--- START ---

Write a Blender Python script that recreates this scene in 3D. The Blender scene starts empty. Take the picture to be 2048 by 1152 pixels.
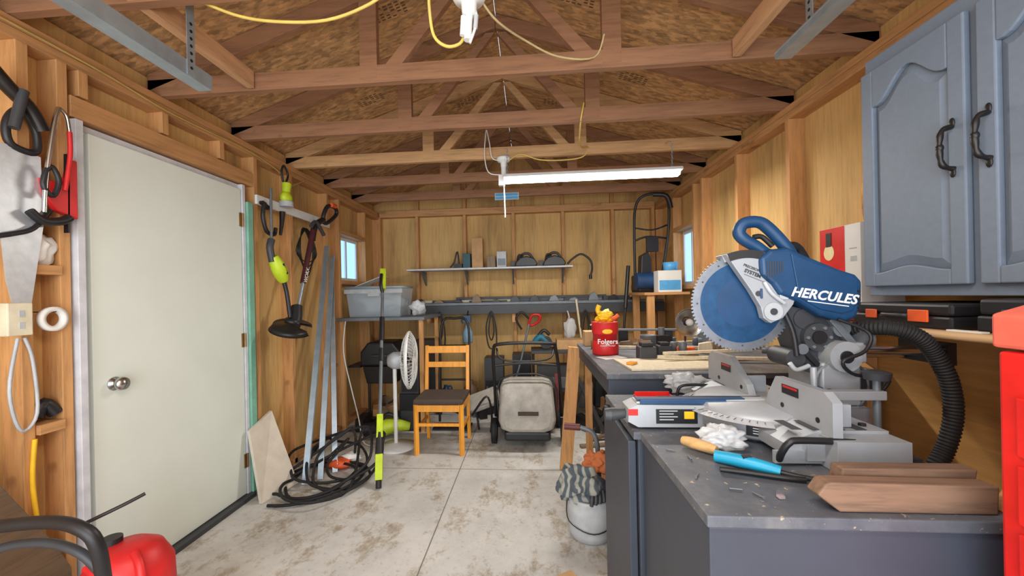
import bpy, bmesh, math, random
from mathutils import Vector, Matrix, noise
random.seed(7)
scene=bpy.context.scene
COL=bpy.context.collection
# ---------------------------------------------------------------- materials
def lin(r,g,b):
    f=lambda c:(c/255/12.92) if c/255<=0.04045 else ((c/255+0.055)/1.055)**2.4
    return (f(r),f(g),f(b),1)
def newmat(name):
    m=bpy.data.materials.new(name); m.use_nodes=True
    nt=m.node_tree; b=nt.nodes['Principled BSDF']
    return m,nt,b
def coords(nt,scale=(1,1,1),rot=(0,0,0),src='Object'):
    tc=nt.nodes.new('ShaderNodeTexCoord'); mp=nt.nodes.new('ShaderNodeMapping')
    mp.inputs['Scale'].default_value=scale; mp.inputs['Rotation'].default_value=rot
    nt.links.new(tc.outputs[src],mp.inputs[0]); return mp.outputs[0]
def noisen(nt,vec,scale,detail=4,rough=.6):
    n=nt.nodes.new('ShaderNodeTexNoise'); n.inputs['Scale'].default_value=scale
    n.inputs['Detail'].default_value=detail; n.inputs['Roughness'].default_value=rough
    nt.links.new(vec,n.inputs['Vector']); return n
def ramp(nt,fac,stops):
    r=nt.nodes.new('ShaderNodeValToRGB'); e=r.color_ramp.elements
    while len(e)<len(stops): e.new(.5)
    for i,(p,c) in enumerate(stops): e[i].position=p; e[i].color=c
    nt.links.new(fac,r.inputs[0]); return r.outputs[0]
def mix(nt,fac,a,b,mode='MIX'):
    m=nt.nodes.new('ShaderNodeMix'); m.data_type='RGBA'; m.blend_type=mode
    if isinstance(fac,float): m.inputs[0].default_value=fac
    else: nt.links.new(fac,m.inputs[0])
    for i,x in ((6,a),(7,b)):
        if isinstance(x,tuple): m.inputs[i].default_value=x
        else: nt.links.new(x,m.inputs[i])
    return m.outputs[2]
def bump(nt,b,h,strength=.2,dist=.002):
    n=nt.nodes.new('ShaderNodeBump'); n.inputs['Strength'].default_value=strength; n.inputs['Distance'].default_value=dist
    nt.links.new(h,n.inputs['Height']); nt.links.new(n.outputs[0],b.inputs['Normal'])
def sc(c,k): return (min(1,c[0]*k),min(1,c[1]*k),min(1,c[2]*k),1)
def mat(name,rgb,rough=.5,metal=0,var=.15,scale=12,bm=0):
    m,nt,b=newmat(name); c=lin(*rgb)
    v=coords(nt); n=noisen(nt,v,scale)
    col=ramp(nt,n.outputs['Fac'],[(.3,sc(c,1-var)),(.7,sc(c,1+var))])
    nt.links.new(col,b.inputs['Base Color']); b.inputs['Roughness'].default_value=rough; b.inputs['Metallic'].default_value=metal
    if bm: bump(nt,b,n.outputs['Fac'],bm)
    return m
def wood(name,rgb,axis='z',rough=.7,dark=.66,knots=.55):
    m,nt,b=newmat(name); c=lin(*rgb)
    s={'x':(1.2,14,14),'y':(14,1.2,14),'z':(14,14,1.2)}[axis]
    v=coords(nt,s); n=noisen(nt,v,3,6,.65)
    col=ramp(nt,n.outputs['Fac'],[(.3,sc(c,dark)),(.5,c),(.75,sc(c,1.2))])
    k={'x':(.6,1,1),'y':(1,.6,1),'z':(1,1,.6)}[axis]
    n2=noisen(nt,coords(nt,k),8,2)
    kn=ramp(nt,n2.outputs['Fac'],[(.24,sc(c,.35)),(.34,(1,1,1,1))])
    col=mix(nt,knots,col,kn,'MULTIPLY')
    nt.links.new(col,b.inputs['Base Color']); b.inputs['Roughness'].default_value=rough
    bump(nt,b,n.outputs['Fac'],.25); return m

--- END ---

GOAL OF THE EXERCISE:
Write the material out again exactly as it appears, dropping the pictures.

SOLUTION FOR THIS PROBLEM:
Write a Blender Python script that recreates this scene in 3D. The Blender scene starts empty. Take the picture to be 2048 by 1152 pixels.
import bpy, bmesh, math, random
from mathutils import Vector, Matrix, noise
random.seed(7)
scene=bpy.context.scene
COL=bpy.context.collection
# ---------------------------------------------------------------- materials
def lin(r,g,b):
    f=lambda c:(c/255/12.92) if c/255<=0.04045 else ((c/255+0.055)/1.055)**2.4
    return (f(r),f(g),f(b),1)
def newmat(name):
    m=bpy.data.materials.new(name); m.use_nodes=True
    nt=m.node_tree; b=nt.nodes['Principled BSDF']
    return m,nt,b
def coords(nt,scale=(1,1,1),rot=(0,0,0),src='Object'):
    tc=nt.nodes.new('ShaderNodeTexCoord'); mp=nt.nodes.new('ShaderNodeMapping')
    mp.inputs['Scale'].default_value=scale; mp.inputs['Rotation'].default_value=rot
    nt.links.new(tc.outputs[src],mp.inputs[0]); return mp.outputs[0]
def noisen(nt,vec,scale,detail=4,rough=.6):
    n=nt.nodes.new('ShaderNodeTexNoise'); n.inputs['Scale'].default_value=scale
    n.inputs['Detail'].default_value=detail; n.inputs['Roughness'].default_value=rough
    nt.links.new(vec,n.inputs['Vector']); return n
def ramp(nt,fac,stops):
    r=nt.nodes.new('ShaderNodeValToRGB'); e=r.color_ramp.elements
    while len(e)<len(stops): e.new(.5)
    for i,(p,c) in enumerate(stops): e[i].position=p; e[i].color=c
    nt.links.new(fac,r.inputs[0]); return r.outputs[0]
def mix(nt,fac,a,b,mode='MIX'):
    m=nt.nodes.new('ShaderNodeMix'); m.data_type='RGBA'; m.blend_type=mode
    if isinstance(fac,float): m.inputs[0].default_value=fac
    else: nt.links.new(fac,m.inputs[0])
    for i,x in ((6,a),(7,b)):
        if isinstance(x,tuple): m.inputs[i].default_value=x
        else: nt.links.new(x,m.inputs[i])
    return m.outputs[2]
def bump(nt,b,h,strength=.2,dist=.002):
    n=nt.nodes.new('ShaderNodeBump'); n.inputs['Strength'].default_value=strength; n.inputs['Distance'].default_value=dist
    nt.links.new(h,n.inputs['Height']); nt.links.new(n.outputs[0],b.inputs['Normal'])
def sc(c,k): return (min(1,c[0]*k),min(1,c[1]*k),min(1,c[2]*k),1)
def mat(name,rgb,rough=.5,metal=0,var=.15,scale=12,bm=0):
    m,nt,b=newmat(name); c=lin(*rgb)
    v=coords(nt); n=noisen(nt,v,scale)
    col=ramp(nt,n.outputs['Fac'],[(.3,sc(c,1-var)),(.7,sc(c,1+var))])
    nt.links.new(col,b.inputs['Base Color']); b.inputs['Roughness'].default_value=rough; b.inputs['Metallic'].default_value=metal
    if bm: bump(nt,b,n.outputs['Fac'],bm)
    return m
def wood(name,rgb,axis='z',rough=.7,dark=.66,knots=.55):
    m,nt,b=newmat(name); c=lin(*rgb)
    s={'x':(1.2,14,14),'y':(14,1.2,14),'z':(14,14,1.2)}[axis]
    v=coords(nt,s); n=noisen(nt,v,3,6,.65)
    col=ramp(nt,n.outputs['Fac'],[(.3,sc(c,dark)),(.5,c),(.75,sc(c,1.2))])
    k={'x':(.6,1,1),'y':(1,.6,1),'z':(1,1,.6)}[axis]
    n2=noisen(nt,coords(nt,k),8,2)
    kn=ramp(nt,n2.outputs['Fac'],[(.24,sc(c,.35)),(.34,(1,1,1,1))])
    col=mix(nt,knots,col,kn,'MULTIPLY')
    nt.links.new(col,b.inputs['Base Color']); b.inputs['Roughness'].default_value=rough
    bump(nt,b,n.outputs['Fac'],.25); return m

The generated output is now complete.